» THE REQUEST
Where the string "that" occurs in the material below, report the whole line.

Saved data entries
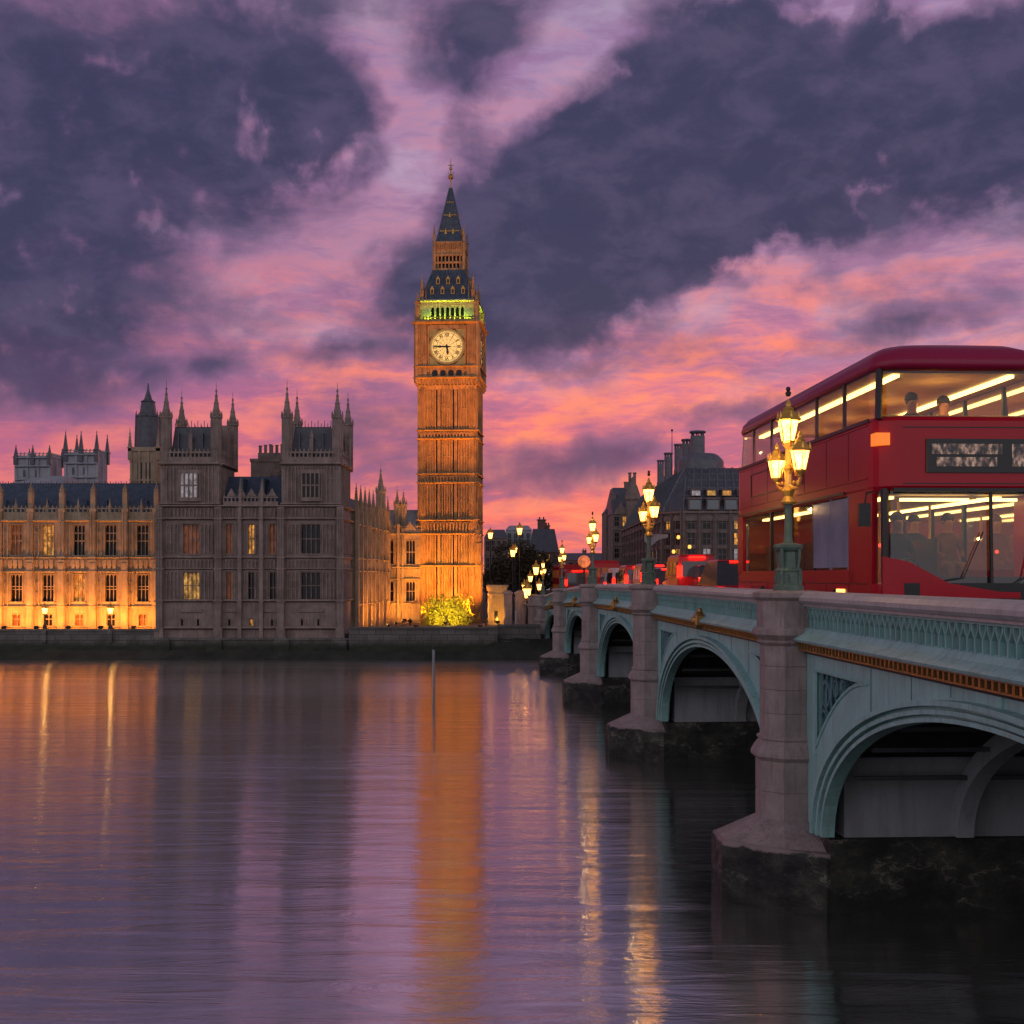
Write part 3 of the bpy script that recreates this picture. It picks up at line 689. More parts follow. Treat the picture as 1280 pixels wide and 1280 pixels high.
# stair turret and low buttress at the foot on the right
mb = MB(); mb.box(w-.05, w+.55, -w-.1, -w+1.6, 0, zt_(668)); pinnacle(mb, w+.25, -w+.2, zt_(670), 1.3, .2)
for dx in (.05,.2,.35,.5): mb.box(w+dx-.03, w+dx+.03, -w-.17, -w-.08, .2, zt_(672))
for z in (zt_(707), zt_(680)): mb.box(w, w+.62, -w-.2, -w+1.6, z-.07, z+.07)
mb.build('stair_turret', 'tower', ct)
# corbelled arcade below the clock and the clock stage
h = 2.88
mb = MB(); mb.loft([[(-a,-a,z),(a,-a,z),(a,a,z),(-a,a,z)] for a, z in ((w+.1,zt_(486)),(w+.22,zt_(481)),(w+.16,zt_(480)),(h,zt_(474)),(h+.06,zt_(472)),(h-.06,zt_(470)),(h-.06,zt_(403)))])
for k in range(4):
    mb.X = face(k, h-.06)
    for q in range(17): x = -h+.15+(2*h-.3)*q/16; mb.box(x-.07, x+.07, -.16, .02, zt_(481), zt_(474))
    string(mb, -h-.05, h+.05, zt_(458), .2, .24); string(mb, -h-.05, h+.05, zt_(472), .22, .26); string(mb, -h-.1, h+.1, zt_(403), .3, .34)
    for sgn in (-1, 1):
        a, b = sorted((sgn*(h+.02), sgn*(h-1.0))); mb.box(a, b, -.16, .05, zt_(471), zt_(403))
        for dx in (.06,.3,.5,.7,.94): mb.box(sgn*(h-dx)-.035, sgn*(h-dx)+.035, -.23, -.1, zt_(456), zt_(405))
        for z in (zt_(444), zt_(430), zt_(418)): mb.box(a+.03, b-.03, -.2, -.1, z-.05, z+.05)
        c = sgn*(h+.02); mb.ngon(c, -.0, [(.2,zt_(478)),(.2,zt_(403))])
    for q in range(5):
        x = -1.5+3.0*q/4; mb.box(x-.1, x+.1, -.14, .02, zt_(470), zt_(459))
        if q < 4:
            mb.prism_y([(x+.1,zt_(461)),(x+.1,zt_(464)),(x+.375,zt_(460.3)),(x+.65,zt_(464)),(x+.65,zt_(461)),(x+.65,zt_(459)),(x+.1,zt_(459))], -.1, .02)
    mb.box(-1.78, -1.66, -.2, .03, zt_(457), zt_(407)); mb.box(1.66, 1.78, -.2, .03, zt_(457), zt_(407)); mb.box(-1.66, 1.66, -.2, .03, zt_(411), zt_(406)); mb.box(-1.66, 1.66, -.2, .03, zt_(458), zt_(456))
mb.build('clock_stage', 'tower', ct)
mb = MB()
for k in range(4):
    mb.X = face(k, h-.06)
    for q in range(4): x = -1.5+3.0*q/4; mb.box(x+.16, x+.6, -.03, .01, zt_(470), zt_(462.5))
mb.build('arcade_openings', 'glassd', ct)
def dial_material():
    m = bpy.data.materials.new('opal_dial'); m.use_nodes = True
    t = NT(m.node_tree); bs = t.n['Principled BSDF']
    n = t.noise(t.node('ShaderNodeTexCoord').outputs['Object'], 5.0, 4, .6).outputs['Fac']
    t.put(bs.inputs['Emission Color'], t.ramp(n, [(.3,(.92,.47,.09,1)),(.7,(1.0,.61,.16,1))])); bs.inputs['Emission Strength'].default_value = .82
    bs.inputs['Base Color'].default_value = (.4,.35,.25,1)
    return m
M['dial'] = dial_material()
M['black'] = mat('black_paint', (.015, .013, .012), .5, .2, 3)
zc = zt_(433.3)
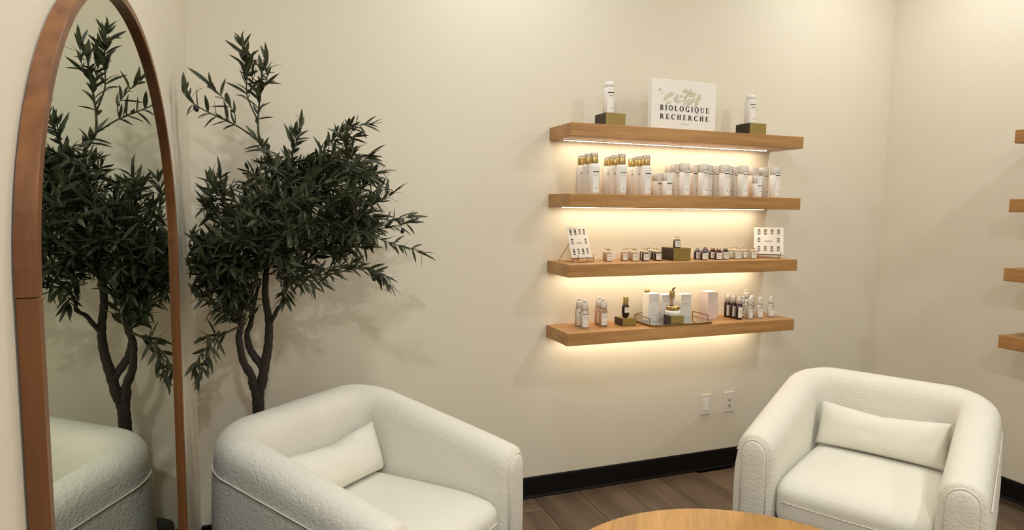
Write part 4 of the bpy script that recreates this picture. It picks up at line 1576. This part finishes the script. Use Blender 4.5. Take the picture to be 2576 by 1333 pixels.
obj('dark_tip', tube([(0.004, 0, 0.0742), (0.006, 0, 0.080), (0.013, 0, 0.086), (0.020, 0, 0.089)], [0.004, 0.0042, 0.0036, 0.0022], 8), 'black', t, True)

GV = 'dark vials with white tops on the lowest shelf'


def dark_vial(label, loc):
    t = thing('dark_vial', label, 'bottle', loc, 0, GV)
    r = 0.0168
    obj('body', lathe([(r - 0.002, 0), (r, 0.002), (r, 0.075), (r - 0.003, 0.079), (0.0105, 0.081)], 18), 'dark_glass', t, True)
    obj('collar', lathe([(0.0105, 0.0812), (0.0115, 0.083), (0.0115, 0.094), (0.009, 0.096)], 14), 'white', t, True)
    obj('nozzle', lathe([(0.0075, 0.0962), (0.0082, 0.104), (0.0095, 0.108), (0.0095, 0.114), (0.006, 0.117)], 14), 'cream', t, True)
    obj('overcap', lathe([(r - 0.003, 0.0815), (r - 0.003, 0.121)], 16, True), 'glassy', t, True)
    add_label(t, r + 0.0004, 0.010, 0.066, 0.9, [(0.05, 0.95, 0.86, 0.92, 3), (0.3, 0.75, 0.35, 0.75, 3), (0.15, 0.85, 0.12, 0.17, 3)])
    return t


dv = dark_vial('dark plum vial with white top, rearmost of the slanting three on the lowest shelf', (2.262, 2.738, Z4))
dup(dv, (2.268, 2.700, Z4), 0.0, 'dark plum vial with white top, middle of the slanting three on the lowest shelf')
dup(dv, (2.272, 2.660, Z4), 0.0, 'dark plum vial with white top, frontmost of the slanting three on the lowest shelf')
GW = 'small clear vials at the right end of the lowest shelf'
cv = vial('small clear vial directly right of the dark vials, set back', (2.336, 2.712, Z4), GW, 'glassy', 0.112, 0.0165, 'white', 'clear_vial')
for x, y, lab in [(2.334, 2.652, 'small clear vial right of the dark vials, at the shelf front'),
                  (2.398, 2.712, 'small clear vial in the middle of the clear group, set back'),
                  (2.402, 2.655, 'small clear vial in the middle of the clear group, in front'),
                  (2.484, 2.664, 'small clear vial standing apart, last at the right end of the lowest shelf')]:
    dup(cv, (x, y, Z4), rt.uniform(-.2, .2), lab)
vial('tallest frosted bottle behind the group of small clear vials', (2.408, 2.768, Z4), 'frosted bottles at the back of the lowest shelf', 'clear', 0.138, 0.02, 'cream', 'frosted_bottle')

» TASK RESPONSE
Write part 3 of the bpy script that recreates this picture. It picks up at line 689. More parts follow. Treat the picture as 1280 pixels wide and 1280 pixels high.
Write part 4 of the bpy script that recreates this picture. It picks up at line 1576. This part finishes the script. Use Blender 4.5. Take the picture to be 2576 by 1333 pixels.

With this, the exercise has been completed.